What we heard yesterday was a big Budget con. My right hon. Friend the Member for Wolverhampton South East (Mr McFadden), who is not in his place at the moment, said that this Budget could not be seen in isolation from the last one. It is a continued attack on the cost of living. As has been said, the Institute for Fiscal Studies said yesterday that the Chancellor is giving with one hand but taking it back not just with the other hand, but with

“lots and lots of other hands”.

Does that not show how out of touch he is? Did he not realise that people would see the Budget con?

The Government trumpeted the increase in the tax threshold, but changed the threshold increase mechanism to the consumer prices index, which will totally offset the increase. Page 42 of the Red Book shows that the Government will hand out £1.2 billion in a tax cut but take £1 billion back over time through the change to the threshold indexation. Of course, the biggest con of all is that indirect taxes will continue to rise by the retail prices index, which of course is the highest measure of inflation.
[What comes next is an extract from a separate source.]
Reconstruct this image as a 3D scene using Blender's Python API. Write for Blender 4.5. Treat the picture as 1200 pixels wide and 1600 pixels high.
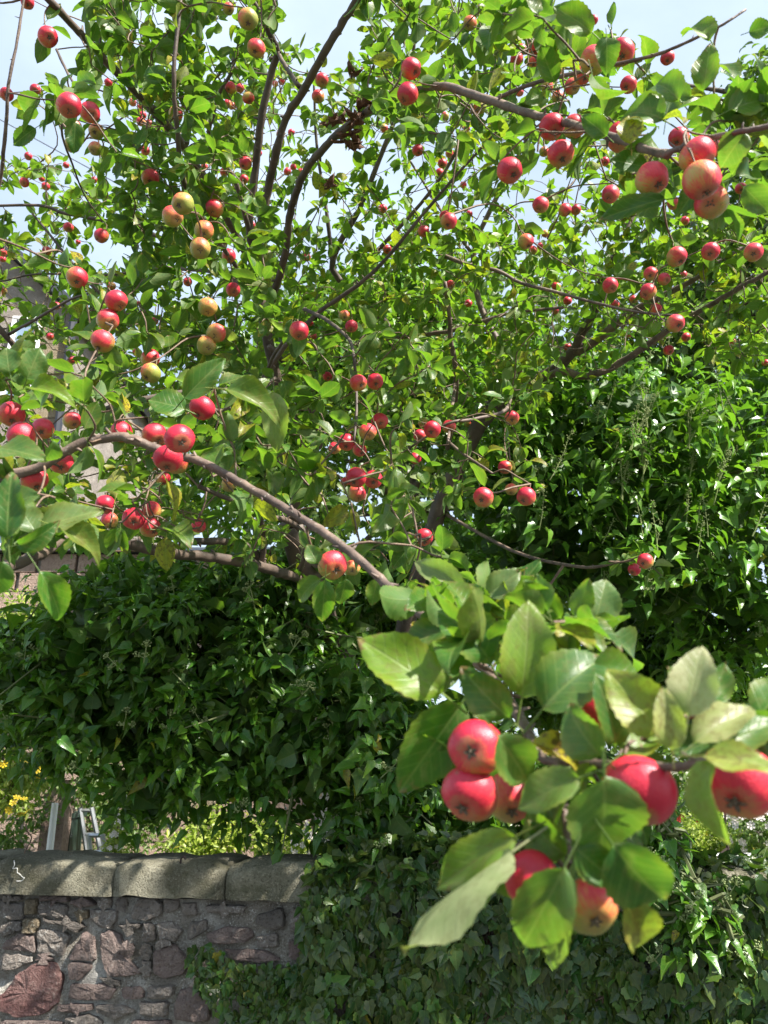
import bpy, math, random
import numpy as np
from mathutils import Vector, Matrix, noise as mnoise

for o in list(bpy.data.objects):
    bpy.data.objects.remove(o)
rng = np.random.default_rng(11)
random.seed(11)
SC = bpy.context.scene
COL = SC.collection

# ------------------------------------------------------------------ camera, sky, sun, exposure
CAM = np.array([0.0, 0.0, 1.6]); PITCH = math.radians(18.0)
cd = bpy.data.cameras.new('camera'); cam = bpy.data.objects.new('camera', cd); COL.objects.link(cam)
cam.location = CAM; cam.rotation_euler = (math.radians(90) + PITCH, 0, 0)
cd.sensor_fit = 'VERTICAL'; cd.sensor_height = 9.15; cd.lens = 6.86
cd.clip_start = 0.02; cd.clip_end = 400
cd.dof.use_dof = True; cd.dof.focus_distance = 2.3; cd.dof.aperture_fstop = 1.9
SC.camera = cam
SC.render.resolution_x = 768; SC.render.resolution_y = 1024

SUN_DIR = Vector((0.56, -0.38, 0.74)).normalized()      # towards the sun
w = bpy.data.worlds.new('World'); SC.world = w; w.use_nodes = True
nt = w.node_tree; nt.nodes.clear()
N = nt.nodes.new; L = nt.links.new
out = N('ShaderNodeOutputWorld'); bg = N('ShaderNodeBackground'); sky = N('ShaderNodeTexSky')
sky.sky_type = 'NISHITA'; sky.sun_disc = False
sky.sun_elevation = math.asin(SUN_DIR.z); sky.sun_rotation = math.atan2(SUN_DIR.x, SUN_DIR.y)
sky.air_density = 1.0; sky.dust_density = 1.2; sky.altitude = 50
tc = N('ShaderNodeTexCoord'); mp = N('ShaderNodeMapping'); mp.inputs['Scale'].default_value = (1.2, 1.2, 2.6)
nz = N('ShaderNodeTexNoise'); nz.inputs['Scale'].default_value = 1.7; nz.inputs['Detail'].default_value = 7; nz.inputs['Roughness'].default_value = .55
rp = N('ShaderNodeValToRGB'); rp.color_ramp.elements[0].position = .36; rp.color_ramp.elements[1].position = .72
rp.color_ramp.elements[0].color = (.5, .5, .5, 1); rp.color_ramp.elements[1].color = (.9, .9, .9, 1)
mx = N('ShaderNodeMixRGB'); mx.inputs['Color2'].default_value = (4.6, 5.5, 6.6, 1)
L(tc.outputs['Generated'], mp.inputs['Vector']); L(mp.outputs[0], nz.inputs['Vector']); L(nz.outputs['Fac'], rp.inputs['Fac'])
L(rp.outputs['Color'], mx.inputs['Fac']); L(sky.outputs['Color'], mx.inputs['Color1']); L(mx.outputs[0], bg.inputs['Color'])
bg.inputs['Strength'].default_value = 0.078; L(bg.outputs[0], out.inputs['Surface'])

sd = bpy.data.lights.new('sun', 'SUN'); sun = bpy.data.objects.new('sun', sd); COL.objects.link(sun)
sd.energy = 5.0; sd.angle = math.radians(0.7); sd.color = (1, .95, .87)
sun.rotation_euler = SUN_DIR.to_track_quat('Z', 'Y').to_euler(); sun.location = (8, -6, 14)
SC.view_settings.view_transform = 'Standard'; SC.view_settings.look = 'None'
SC.view_settings.exposure = 1.52; SC.view_settings.gamma = 1
SC.view_settings.use_curve_mapping = False
SC.render.engine = 'CYCLES'
SC.cycles.max_bounces = 8; SC.cycles.transparent_max_bounces = 8; SC.cycles.transmission_bounces = 6

cp, sp_ = math.cos(PITCH), math.sin(PITCH)
FW = np.array([0, cp, sp_]); UP = np.array([0, -sp_, cp]); RT = np.array([1.0, 0, 0])
def at(px, py, D):
    return CAM + D * (FW + (px - 600) / 1200 * RT - (py - 800) / 1200 * UP)
def proj(P):
    d = np.atleast_2d(P) - CAM
    D = d @ FW
    Ds = np.where(np.abs(D) < 1e-3, 1e-3, D)
    return 600 + 1200 * (d @ RT) / Ds, 800 - 1200 * (d @ UP) / Ds, D

# ------------------------------------------------------------------ tagging helpers
def tag(o, label=None, cat=None, group=None, kind=None):
    if label: o['label'] = label
    if cat: o['category'] = cat
    if group: o['group'] = group
    if kind: o['kind'] = kind
    return o
ROOTLOC = {}
def empty(name, loc, label, cat, group=None):
    o = bpy.data.objects.new(name, None); COL.objects.link(o)
    o.location = loc; o.empty_display_size = .1
    ROOTLOC[o.name] = Matrix.Translation(Vector(loc))
    return tag(o, label, cat, group)
def world_of(o):
    return ROOTLOC.get(o.name, Matrix.Identity(4))
def link(name, mesh, parent=None, M=None, mat=None):
    o = bpy.data.objects.new(name, mesh); COL.objects.link(o)
    M = M or Matrix.Identity(4)
    ROOTLOC[o.name] = M
    if parent is not None:
        o.parent = parent; o.matrix_basis = world_of(parent).inverted() @ M
    else:
        o.matrix_basis = M
    if mat and mesh and not mesh.materials: mesh.materials.append(mat)
    return o
def mesh_np(name, V, F, UV=None, C=None, smooth=True):
    """V Nx3; F Mx3 or list of polygons; UV per vertex Nx2; C per vertex Nx4"""
    m = bpy.data.meshes.new(name)
    V = np.asarray(V, dtype=np.float32)
    if isinstance(F, np.ndarray):
        k = F.shape[1]; n = len(F)
        m.vertices.add(len(V)); m.vertices.foreach_set('co', V.ravel())
        m.loops.add(n * k); m.loops.foreach_set('vertex_index', F.astype(np.int32).ravel())
        m.polygons.add(n); m.polygons.foreach_set('loop_start', np.arange(0, n * k, k, dtype=np.int32))
        m.polygons.foreach_set('loop_total', np.full(n, k, dtype=np.int32))
        m.update(calc_edges=True)
        fl = F.ravel()
    else:
        m.from_pydata([tuple(v) for v in V], [], F); m.update()
        fl = np.array([l.vertex_index for l in m.loops])
    if UV is not None:
        u = m.uv_layers.new(name='UVMap'); u.data.foreach_set('uv', np.asarray(UV, dtype=np.float32)[fl].ravel())
    if C is not None:
        a = m.color_attributes.new('lc', 'FLOAT_COLOR', 'POINT'); a.data.foreach_set('color', np.asarray(C, dtype=np.float32).ravel())
    m.polygons.foreach_set('use_smooth', np.full(len(m.polygons), smooth))
    m.validate(clean_customdata=False)
    return m

class MB:
    """gathers boxes, tubes and polygons into one mesh"""
    def __init__(s): s.V = []; s.F = []; s.n = 0
    def add(s, V, F):
        V = [tuple(v) for v in V]
        s.V += V; s.F += [tuple(i + s.n for i in f) for f in F]; s.n += len(V)
    def box(s, c, d, R=None, jit=0):
        x, y, z = [k / 2 for k in d]
        vs = [Vector((sx * x, sy * y, sz * z)) for sx in (-1, 1) for sy in (-1, 1) for sz in (-1, 1)]
        if R is not None: vs = [R @ v for v in vs]
        vs = [v + Vector(c) + Vector([random.uniform(-jit, jit) for _ in range(3)]) for v in vs]
        s.add(vs, [(0, 1, 3, 2), (4, 6, 7, 5), (0, 4, 5, 1), (2, 3, 7, 6), (0, 2, 6, 4), (1, 5, 7, 3)])
    def tube(s, P, R, n=8, cap=True):
        V, F = tube_np(P, R, n); s.add(V, [tuple(f) for f in F])
        if cap:
            b = s.n - len(V)
            s.F.append(tuple(b + i for i in range(n))[::-1]); s.F.append(tuple(s.n - n + i for i in range(n)))
    def ball(s, c, r, seg=6, rings=4, sc=(1, 1, 1)):
        V = []; F = []
        for i in range(rings + 1):
            t = math.pi * i / rings
            for j in range(seg):
                a = 2 * math.pi * j / seg
                V.append((c[0] + r * sc[0] * math.sin(t) * math.cos(a), c[1] + r * sc[1] * math.sin(t) * math.sin(a), c[2] + r * sc[2] * math.cos(t)))
        for i in range(rings):
            for j in range(seg):
                a = i * seg + j; b = i * seg + (j + 1) % seg
                F.append((a, b, b + seg, a + seg))
        s.add(V, F)
    def build(s, name, mat, parent=None, M=None, smooth=False):
        m = bpy.data.meshes.new(name); m.from_pydata(s.V, [], s.F); m.update()
        m.polygons.foreach_set('use_smooth', [smooth] * len(m.polygons))
        o = link(name, m, parent, M, mat)
        if parent is not None and M is None:
            o.matrix_basis = world_of(parent).inverted()
        return o

def tube_np(P, R, n=8):
    P = np.asarray(P, float); R = np.asarray(R, float)
    T = np.gradient(P, axis=0); T /= np.linalg.norm(T, axis=1)[:, None] + 1e-9
    ref = np.array([0, 0, 1.0]) if abs(T[0][2]) < .9 else np.array([1.0, 0, 0])
    u = np.cross(T[0], ref); u /= np.linalg.norm(u)
    V = []
    for i in range(len(P)):
        u = u - T[i] * (u @ T[i]); u /= np.linalg.norm(u) + 1e-9
        v = np.cross(T[i], u)
        a = np.linspace(0, 2 * math.pi, n, endpoint=False)
        V.append(P[i] + R[i] * (np.cos(a)[:, None] * u + np.sin(a)[:, None] * v))
    V = np.concatenate(V)
    F = []
    for i in range(len(P) - 1):
        for j in range(n):
            a = i * n + j; b = i * n + (j + 1) % n
            F.append((a, b, b + n, a + n))
    return V, F
def catmull(P, step=4):
    P = np.asarray(P, float)
    Q = np.vstack([2 * P[0] - P[1], P, 2 * P[-1] - P[-2]]); out = []
    for i in range(1, len(Q) - 2):
        p0, p1, p2, p3 = Q[i - 1], Q[i], Q[i + 1], Q[i + 2]
        for k in range(step):
            t = k / step
            out.append(.5 * ((2 * p1) + (p2 - p0) * t + (2 * p0 - 5 * p1 + 4 * p2 - p3) * t * t + (3 * p1 - p0 - 3 * p2 + p3) * t ** 3))
    out.append(P[-1]); return np.array(out)

# ------------------------------------------------------------------ material helpers
def newmat(name):
    m = bpy.data.materials.new(name); m.use_nodes = True
    t = m.node_tree; t.nodes.clear(); return m, t
class NG:
    def __init__(s, t): s.t = t
    def n(s, typ, **kw):
        x = s.t.nodes.new(typ)
        for k, v in kw.items(): setattr(x, k, v)
        return x
    def l(s, a, b): s.t.links.new(a, b)
    def math(s, op, a, b=None, c=None, clamp=False):
        x = s.n('ShaderNodeMath', operation=op); x.use_clamp = clamp
        for i, v in enumerate((a, b, c)):
            if v is None: continue
            if isinstance(v, (int, float)): x.inputs[i].default_value = v
            else: s.l(v, x.inputs[i])
        return x.outputs[0]
    def mix(s, f, a, b, blend='MIX'):
        x = s.n('ShaderNodeMixRGB', blend_type=blend)
        for i, v in enumerate((f, a, b)):
            if isinstance(v, (int, float)): x.inputs[i].default_value = v
            elif isinstance(v, tuple): x.inputs[i].default_value = (*v[:3], 1)
            else: s.l(v, x.inputs[i])
        return x.outputs[0]
    def noise(s, vec, scale, detail=3, rough=.5):
        x = s.n('ShaderNodeTexNoise'); x.inputs['Scale'].default_value = scale; x.inputs['Detail'].default_value = detail
        x.inputs['Roughness'].default_value = rough
        if vec is not None: s.l(vec, x.inputs['Vector'])
        return x.outputs['Fac']
    def ramp(s, f, stops):
        x = s.n('ShaderNodeValToRGB'); e = x.color_ramp.elements
        while len(e) < len(stops): e.new(.5)
        for i, (p, c) in enumerate(stops):
            e[i].position = p; e[i].color = (c, c, c, 1) if isinstance(c, (int, float)) else (*c, 1)
        s.l(f, x.inputs['Fac']); return x.outputs['Color']
    def bump(s, h, strength=.3, dist=.01):
        x = s.n('ShaderNodeBump'); x.inputs['Strength'].default_value = strength; x.inputs['Distance'].default_value = dist
        s.l(h, x.inputs['Height']); return x.outputs[0]
    def out(s, sh):
        o = s.n('ShaderNodeOutputMaterial'); s.l(sh, o.inputs['Surface'])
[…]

I have not even touched on the millions of families who will lose their child benefit, or the fact that every family earning less than £26,000 a year will lose their tax credits. It is a Budget con for families. The Budget confirms that although ordinary people will be thrown a little bit of corn, there is little doubt that they will be hit the hardest by this uncaring and out-of-touch Government.

The second con that I wish to examine is the fuel con. We all welcome the 1p cut on fuel. I am not a car driver, but I appreciate how much it costs to drive. My constituents constantly tell me about the pressure on small businesses that have to fill up vans and cars. However, at 7 pm on Monday, the petrol station next to my constituency office was charging £1.28 a litre. On Tuesday night it was charging £1.30 a litre, and on Wednesday night, after the 1p decrease, it was charging £1.29 a litre. The 2.5% VAT increase makes up 3.25p of that price. That is the fuel cut con—the price is 1p down due the Chancellor’s decision, but 3.25p up to due to another decision of the same Chancellor.

As has already been asked, who is to say that oil companies will not just pass the additional tax costs back to the consumer? Oil and Gas UK has said in the past 24 hours that there will be job losses and a reduction in production in the North sea as a direct result of the Government’s policies. We are left in a quandary. Do we have more job losses and less production in the North sea, which could be catastrophic for the Scottish economy, for what might be absolutely no benefit to consumers at the pumps? The IFS said yesterday of the fair fuel stabiliser:

“If oil prices stay high but volatile, this policy will do little to stabilise pump prices.”

It is a policy that does not help hard-working families fill their cars, and may cost jobs.

According to the Government’s own figures, this Budget does nothing for growth. The Chancellor needs to think again before it is too late and he sends this country into a spiral from which it may never recover.